3D scene scripts:
────

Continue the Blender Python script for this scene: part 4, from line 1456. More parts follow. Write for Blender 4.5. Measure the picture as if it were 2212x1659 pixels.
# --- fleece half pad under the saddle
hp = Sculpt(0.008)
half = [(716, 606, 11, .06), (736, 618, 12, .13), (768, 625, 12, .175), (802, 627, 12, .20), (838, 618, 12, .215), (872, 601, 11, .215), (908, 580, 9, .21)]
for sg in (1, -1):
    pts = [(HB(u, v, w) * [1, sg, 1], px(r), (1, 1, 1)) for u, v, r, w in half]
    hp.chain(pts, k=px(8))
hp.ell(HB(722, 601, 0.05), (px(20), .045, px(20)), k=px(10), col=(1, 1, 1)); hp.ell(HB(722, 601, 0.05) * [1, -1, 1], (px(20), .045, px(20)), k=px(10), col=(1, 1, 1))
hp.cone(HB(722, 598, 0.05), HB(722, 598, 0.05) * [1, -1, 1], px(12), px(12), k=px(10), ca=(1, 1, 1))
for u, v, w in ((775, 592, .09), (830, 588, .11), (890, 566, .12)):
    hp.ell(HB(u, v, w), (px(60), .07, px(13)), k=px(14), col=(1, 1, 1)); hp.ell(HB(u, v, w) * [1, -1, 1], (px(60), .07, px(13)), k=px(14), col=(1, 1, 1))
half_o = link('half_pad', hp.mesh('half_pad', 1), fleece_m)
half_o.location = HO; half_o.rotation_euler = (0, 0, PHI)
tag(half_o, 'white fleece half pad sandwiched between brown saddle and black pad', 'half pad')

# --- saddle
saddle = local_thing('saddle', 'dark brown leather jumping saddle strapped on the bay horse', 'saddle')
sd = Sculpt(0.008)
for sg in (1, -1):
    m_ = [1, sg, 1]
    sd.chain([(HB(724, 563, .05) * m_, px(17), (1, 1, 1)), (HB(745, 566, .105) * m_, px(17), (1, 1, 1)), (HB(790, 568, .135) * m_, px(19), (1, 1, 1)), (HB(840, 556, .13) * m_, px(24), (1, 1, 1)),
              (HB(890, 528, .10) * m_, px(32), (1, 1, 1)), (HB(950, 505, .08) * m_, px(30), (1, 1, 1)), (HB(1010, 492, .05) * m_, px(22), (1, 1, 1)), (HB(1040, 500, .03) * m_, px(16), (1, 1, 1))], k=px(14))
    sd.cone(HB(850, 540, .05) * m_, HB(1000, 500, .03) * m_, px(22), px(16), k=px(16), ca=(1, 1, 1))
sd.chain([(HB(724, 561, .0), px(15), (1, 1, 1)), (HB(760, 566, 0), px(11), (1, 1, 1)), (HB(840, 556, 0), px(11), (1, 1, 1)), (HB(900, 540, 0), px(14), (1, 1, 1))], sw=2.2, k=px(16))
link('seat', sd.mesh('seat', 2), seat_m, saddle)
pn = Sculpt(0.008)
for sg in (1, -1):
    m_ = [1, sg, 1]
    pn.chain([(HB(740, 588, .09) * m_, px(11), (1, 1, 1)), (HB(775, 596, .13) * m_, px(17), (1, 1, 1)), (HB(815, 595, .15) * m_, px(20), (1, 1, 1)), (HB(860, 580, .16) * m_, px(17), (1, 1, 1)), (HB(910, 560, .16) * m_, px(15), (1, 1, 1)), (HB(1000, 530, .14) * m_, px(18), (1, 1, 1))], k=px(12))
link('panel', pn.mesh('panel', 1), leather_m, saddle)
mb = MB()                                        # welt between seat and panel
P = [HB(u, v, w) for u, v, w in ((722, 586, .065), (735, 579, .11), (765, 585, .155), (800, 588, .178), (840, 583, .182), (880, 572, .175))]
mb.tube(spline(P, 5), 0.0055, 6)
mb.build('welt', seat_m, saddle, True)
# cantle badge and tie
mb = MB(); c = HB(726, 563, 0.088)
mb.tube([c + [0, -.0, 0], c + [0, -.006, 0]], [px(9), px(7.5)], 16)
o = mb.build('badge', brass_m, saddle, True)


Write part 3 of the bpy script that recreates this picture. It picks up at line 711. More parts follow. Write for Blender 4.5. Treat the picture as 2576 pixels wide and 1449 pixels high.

────

Task objective: Repeat every record, keeping each word and mark exactly as it is.

Task result:
Continue the Blender Python script for this scene: part 4, from line 1456. More parts follow. Write for Blender 4.5. Measure the picture as if it were 2212x1659 pixels.
# --- fleece half pad under the saddle
hp = Sculpt(0.008)
half = [(716, 606, 11, .06), (736, 618, 12, .13), (768, 625, 12, .175), (802, 627, 12, .20), (838, 618, 12, .215), (872, 601, 11, .215), (908, 580, 9, .21)]
for sg in (1, -1):
    pts = [(HB(u, v, w) * [1, sg, 1], px(r), (1, 1, 1)) for u, v, r, w in half]
    hp.chain(pts, k=px(8))
hp.ell(HB(722, 601, 0.05), (px(20), .045, px(20)), k=px(10), col=(1, 1, 1)); hp.ell(HB(722, 601, 0.05) * [1, -1, 1], (px(20), .045, px(20)), k=px(10), col=(1, 1, 1))
hp.cone(HB(722, 598, 0.05), HB(722, 598, 0.05) * [1, -1, 1], px(12), px(12), k=px(10), ca=(1, 1, 1))
for u, v, w in ((775, 592, .09), (830, 588, .11), (890, 566, .12)):
    hp.ell(HB(u, v, w), (px(60), .07, px(13)), k=px(14), col=(1, 1, 1)); hp.ell(HB(u, v, w) * [1, -1, 1], (px(60), .07, px(13)), k=px(14), col=(1, 1, 1))
half_o = link('half_pad', hp.mesh('half_pad', 1), fleece_m)
half_o.location = HO; half_o.rotation_euler = (0, 0, PHI)
tag(half_o, 'white fleece half pad sandwiched between brown saddle and black pad', 'half pad')

# --- saddle
saddle = local_thing('saddle', 'dark brown leather jumping saddle strapped on the bay horse', 'saddle')
sd = Sculpt(0.008)
for sg in (1, -1):
    m_ = [1, sg, 1]
    sd.chain([(HB(724, 563, .05) * m_, px(17), (1, 1, 1)), (HB(745, 566, .105) * m_, px(17), (1, 1, 1)), (HB(790, 568, .135) * m_, px(19), (1, 1, 1)), (HB(840, 556, .13) * m_, px(24), (1, 1, 1)),
              (HB(890, 528, .10) * m_, px(32), (1, 1, 1)), (HB(950, 505, .08) * m_, px(30), (1, 1, 1)), (HB(1010, 492, .05) * m_, px(22), (1, 1, 1)), (HB(1040, 500, .03) * m_, px(16), (1, 1, 1))], k=px(14))
    sd.cone(HB(850, 540, .05) * m_, HB(1000, 500, .03) * m_, px(22), px(16), k=px(16), ca=(1, 1, 1))
sd.chain([(HB(724, 561, .0), px(15), (1, 1, 1)), (HB(760, 566, 0), px(11), (1, 1, 1)), (HB(840, 556, 0), px(11), (1, 1, 1)), (HB(900, 540, 0), px(14), (1, 1, 1))], sw=2.2, k=px(16))
link('seat', sd.mesh('seat', 2), seat_m, saddle)
pn = Sculpt(0.008)
for sg in (1, -1):
    m_ = [1, sg, 1]
    pn.chain([(HB(740, 588, .09) * m_, px(11), (1, 1, 1)), (HB(775, 596, .13) * m_, px(17), (1, 1, 1)), (HB(815, 595, .15) * m_, px(20), (1, 1, 1)), (HB(860, 580, .16) * m_, px(17), (1, 1, 1)), (HB(910, 560, .16) * m_, px(15), (1, 1, 1)), (HB(1000, 530, .14) * m_, px(18), (1, 1, 1))], k=px(12))
link('panel', pn.mesh('panel', 1), leather_m, saddle)
mb = MB()                                        # welt between seat and panel
P = [HB(u, v, w) for u, v, w in ((722, 586, .065), (735, 579, .11), (765, 585, .155), (800, 588, .178), (840, 583, .182), (880, 572, .175))]
mb.tube(spline(P, 5), 0.0055, 6)
mb.build('welt', seat_m, saddle, True)
# cantle badge and tie
mb = MB(); c = HB(726, 563, 0.088)
mb.tube([c + [0, -.0, 0], c + [0, -.006, 0]], [px(9), px(7.5)], 16)
o = mb.build('badge', brass_m, saddle, True)


Write part 3 of the bpy script that recreates this picture. It picks up at line 711. More parts follow. Write for Blender 4.5. Treat the picture as 2576 pixels wide and 1449 pixels high.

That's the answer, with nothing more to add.